>> Begin
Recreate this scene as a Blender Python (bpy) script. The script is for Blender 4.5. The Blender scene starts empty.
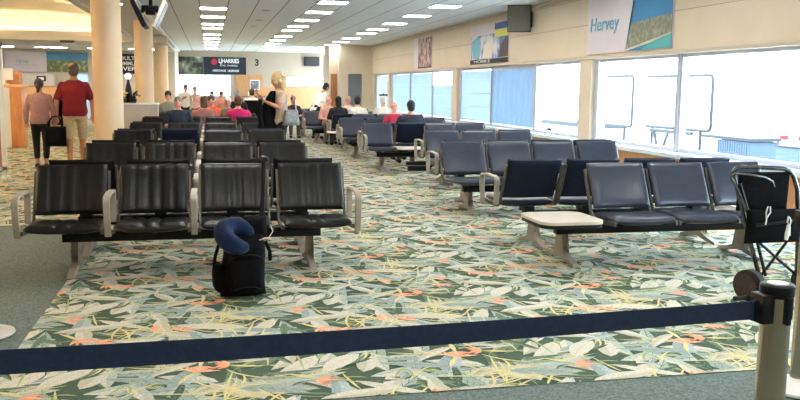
import bpy, bmesh, math, random
from mathutils import Vector, Matrix
import numpy as np
random.seed(7)
PI = math.pi
SC = bpy.context.scene
COL = SC.collection

# ------------------------------------------------------------------ materials
M = {}
def mat(name, col, rough=.5, metal=0., spec=.5, noise=0., nscale=30., bump=0., bscale=200., emit=None, estr=0., sheen=0., coat=0.):
    m = bpy.data.materials.new(name); m.use_nodes = True
    nt = m.node_tree; b = nt.nodes['Principled BSDF']
    b.inputs['Base Color'].default_value = (*col, 1)
    b.inputs['Roughness'].default_value = rough
    b.inputs['Metallic'].default_value = metal
    b.inputs['Specular IOR Level'].default_value = spec
    if sheen: b.inputs['Sheen Weight'].default_value = sheen
    if coat: b.inputs['Coat Weight'].default_value = coat
    tc = nt.nodes.new('ShaderNodeTexCoord')
    if noise:
        n = nt.nodes.new('ShaderNodeTexNoise'); n.inputs['Scale'].default_value = nscale; n.inputs['Detail'].default_value = 4
        nt.links.new(tc.outputs['Object'], n.inputs['Vector'])
        r = nt.nodes.new('ShaderNodeValToRGB')
        r.color_ramp.elements[0].position = .3; r.color_ramp.elements[1].position = .7
        r.color_ramp.elements[0].color = (*[max(0, c*(1-noise)) for c in col], 1)
        r.color_ramp.elements[1].color = (*[min(1, c*(1+noise)) for c in col], 1)
        nt.links.new(n.outputs['Fac'], r.inputs['Fac']); nt.links.new(r.outputs['Color'], b.inputs['Base Color'])
    if bump:
        n2 = nt.nodes.new('ShaderNodeTexNoise'); n2.inputs['Scale'].default_value = bscale
        nt.links.new(tc.outputs['Object'], n2.inputs['Vector'])
        bp = nt.nodes.new('ShaderNodeBump'); bp.inputs['Strength'].default_value = bump; bp.inputs['Distance'].default_value = .01
        nt.links.new(n2.outputs['Fac'], bp.inputs['Height']); nt.links.new(bp.outputs['Normal'], b.inputs['Normal'])
    if emit:
        b.inputs['Emission Color'].default_value = (*emit, 1); b.inputs['Emission Strength'].default_value = estr
    M[name] = m
    return m

def s2l(r, g, b):
    f = lambda c: (c/255/12.92) if c <= 10 else ((c/255+.055)/1.055)**2.4
    return (f(r), f(g), f(b))

mat('leather_black', (.006, .005, .005), .30, spec=.42, noise=.25, nscale=14, bump=.12, bscale=90)
mat('leather_slate', (.023, .027, .044), .29, noise=.15, nscale=10, bump=.08, bscale=90)
mat('shell_navy', (.005, .010, .030), .55, spec=.3, noise=.2, nscale=20)
mat('shell_black', (.006, .006, .008), .5, spec=.3, noise=.2, nscale=20)
mat('alu_tan', (.36, .31, .245), .42, .35, noise=.08, nscale=12)
mat('arm_tan', (.40, .345, .27), .45, .1, noise=.08, nscale=12)
mat('frame_dark', (.13, .115, .10), .4, .6, noise=.1, nscale=20)
mat('black_metal', (.004, .004, .005), .45, .0, spec=.25, noise=.2, nscale=20)
mat('black_plastic', (.006, .006, .007), .42, spec=.3, noise=.2, nscale=30)
mat('laminate_cream', (.66, .58, .48), .35, noise=.08, nscale=8)
mat('column_cream', s2l(236, 208, 172), .6, noise=.03, nscale=3)
mat('wall_cream', s2l(212, 198, 176), .7, noise=.03, nscale=2)
mat('wall_far', s2l(168, 154, 136), .75, noise=.02, nscale=2)
mat('wall_groove', s2l(150, 132, 112), .8, noise=.03, nscale=5)
mat('wall_white', s2l(192, 180, 164), .7, noise=.02, nscale=2)
mat('trim_white', s2l(225, 225, 222), .5, noise=.02, nscale=4)
mat('frame_white', s2l(186, 187, 198), .4, noise=.02, nscale=4)
mat('sill_blue', s2l(205, 220, 232), .35, noise=.03, nscale=4)
mat('gray_panel', s2l(188, 180, 172), .7, noise=.04, nscale=6)
mat('vault_cream', s2l(232, 218, 190), .8, noise=.02, nscale=2)
mat('soffit_gray', s2l(196, 190, 182), .8, noise=.02, nscale=2)
mat('screen_black', (.012, .012, .014), .25, noise=.1, nscale=3)
mat('belt_navy', (.013, .028, .066), .75, noise=.15, nscale=60, bump=.1, bscale=500)
mat('chrome', (.62, .51, .38), .16, 1., noise=.04, nscale=6)
mat('canvas_black', (.004, .004, .0045), .85, spec=.12, noise=.3, nscale=30, bump=.25, bscale=120)
mat('pillow_navy', (.006, .016, .055), .9, spec=.2, noise=.2, nscale=30, sheen=.1)
mat('white_cord', (.75, .74, .70), .7, noise=.05)
mat('white_plastic', (.8, .8, .78), .5, noise=.03)
mat('rubber', (.02, .019, .018), .8, noise=.3, nscale=40)
mat('brown_metal', (.03, .021, .015), .5, .3, noise=.3, nscale=30)
mat('glossy_tube', (.10, .10, .10), .25, .9, noise=.1)
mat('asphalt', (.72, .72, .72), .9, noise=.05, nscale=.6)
mat('out_gray', (.022, .024, .028), .7, noise=.1)
mat('out_blue', (.055, .085, .13), .7, noise=.1)
mat('out_red', (.30, .02, .02), .6, noise=.1)
mat('paper_white', (.8, .78, .75), .8, noise=.02)
mat('lamp_panel', (.9, .9, .9), .5, emit=(1., .97, .93), estr=12.)
mat('cove_lamp', (.9, .8, .6), .5, emit=(1., .80, .50), estr=7.5)
mat('vault_fill', (.9, .8, .6), .5, emit=(1., .85, .66), estr=75.)  # strong glow for the two strips added to brighten the vault
mat('lamp_soffit', (.9, .9, .9), .5, emit=(1., .93, .84), estr=26.)
mat('globe_lamp', (.9, .9, .9), .5, emit=(1, .95, .85), estr=2.)
mat('ink_black', (.012, .012, .014), .7, noise=.1)
mat('ink_white', (.85, .85, .84), .7, noise=.02)
mat('ink_red', (.42, .03, .05), .7, noise=.1)
mat('ink_teal', (.16, .40, .55), .7, noise=.1)
mat('banner_navy', (.008, .014, .03), .6, noise=.1)
mat('poster_lilac', s2l(212, 205, 212), .7, noise=.03, nscale=2)
mat('sea_teal', s2l(75, 165, 170), .7, noise=.1, nscale=1.5)
mat('beach_sand', s2l(205, 198, 180), .7, noise=.1, nscale=3)
mat('fitting_dark', (.05, .05, .05), .5, .5)
mat('vent_gray', (.45, .45, .44), .6)

def wood(name, c1, c2, scale=4., rough=.45):
    m = mat(name, c1, rough); nt = m.node_tree; b = nt.nodes['Principled BSDF']
    tc = nt.nodes.new('ShaderNodeTexCoord'); mp = nt.nodes.new('ShaderNodeMapping')
    mp.inputs['Scale'].default_value = (scale*3, scale*3, scale*.35)
    n = nt.nodes.new('ShaderNodeTexNoise'); n.inputs['Scale'].default_value = 2.; n.inputs['Detail'].default_value = 6; n.inputs['Distortion'].default_value = .6
    r = nt.nodes.new('ShaderNodeValToRGB'); r.color_ramp.elements[0].color = (*c1, 1); r.color_ramp.elements[1].color = (*c2, 1)
    r.color_ramp.elements[0].position = .35; r.color_ramp.elements[1].position = .65
    nt.links.new(tc.outputs['Object'], mp.inputs['Vector']); nt.links.new(mp.outputs['Vector'], n.inputs['Vector'])
    nt.links.new(n.outputs['Fac'], r.inputs['Fac']); nt.links.new(r.outputs['Color'], b.inputs['Base Color'])
    return m
wood('wood_orange', s2l(206, 140, 88), s2l(184, 116, 66))
wood('wood_panel', s2l(206, 156, 116), s2l(190, 138, 98))
wood('wood_pale', s2l(228, 182, 134), s2l(216, 168, 120))
wood('wood_far', s2l(192, 142, 98), s2l(180, 128, 84))
wood('wood_dark', s2l(170, 118, 74), s2l(140, 92, 54))

# patterned photo-like procedural pictures on flat prints
def picture(name, stops, scale=3., axis_mix=.6, detail=6, axis=2, off=0., stretch=(1, 1, 1), nmix=.8):
    m = mat(name, (.5, .5, .5), .6); nt = m.node_tree; b = nt.nodes['Principled BSDF']
    tc = nt.nodes.new('ShaderNodeTexCoord'); mp = nt.nodes.new('ShaderNodeMapping'); mp.inputs['Scale'].default_value = stretch
    n = nt.nodes.new('ShaderNodeTexNoise'); n.inputs['Scale'].default_value = scale; n.inputs['Detail'].default_value = detail
    sx = nt.nodes.new('ShaderNodeSeparateXYZ')
    nt.links.new(tc.outputs['Object'], mp.inputs['Vector']); nt.links.new(mp.outputs['Vector'], n.inputs['Vector'])
    nt.links.new(tc.outputs['Object'], sx.inputs['Vector'])
    a = nt.nodes.new('ShaderNodeMath'); a.operation = 'MULTIPLY_ADD'
    nt.links.new(sx.outputs[axis], a.inputs[0]); a.inputs[1].default_value = axis_mix; a.inputs[2].default_value = off
    c = nt.nodes.new('ShaderNodeMath'); c.operation = 'MULTIPLY_ADD'
    nt.links.new(n.outputs['Fac'], c.inputs[0]); c.inputs[1].default_value = nmix; nt.links.new(a.outputs[0], c.inputs[2])
    r = nt.nodes.new('ShaderNodeValToRGB'); r.color_ramp.elements[0].position = stops[0][0]; r.color_ramp.elements[0].color = (*s2l(*stops[0][1]), 1)
    r.color_ramp.elements[1].position = stops[-1][0]; r.color_ramp.elements[1].color = (*s2l(*stops[-1][1]), 1)
    for p, cc in stops[1:-1]:
        e = r.color_ramp.elements.new(p); e.color = (*s2l(*cc), 1)
    nt.links.new(c.outputs[0], r.inputs['Fac']); nt.links.new(r.outputs['Color'], b.inputs['Base Color'])
    return m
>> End
*WHAT YOU HAVE TO DO*. Please quote the lines of the material, beginning with the first and ending with the one that contains "COL = SC.collection", exactly as written and without any pictures.

*COMPLETED TASK*.
Recreate this scene as a Blender Python (bpy) script. The script is for Blender 4.5. The Blender scene starts empty.
import bpy, bmesh, math, random
from mathutils import Vector, Matrix
import numpy as np
random.seed(7)
PI = math.pi
SC = bpy.context.scene
COL = SC.collection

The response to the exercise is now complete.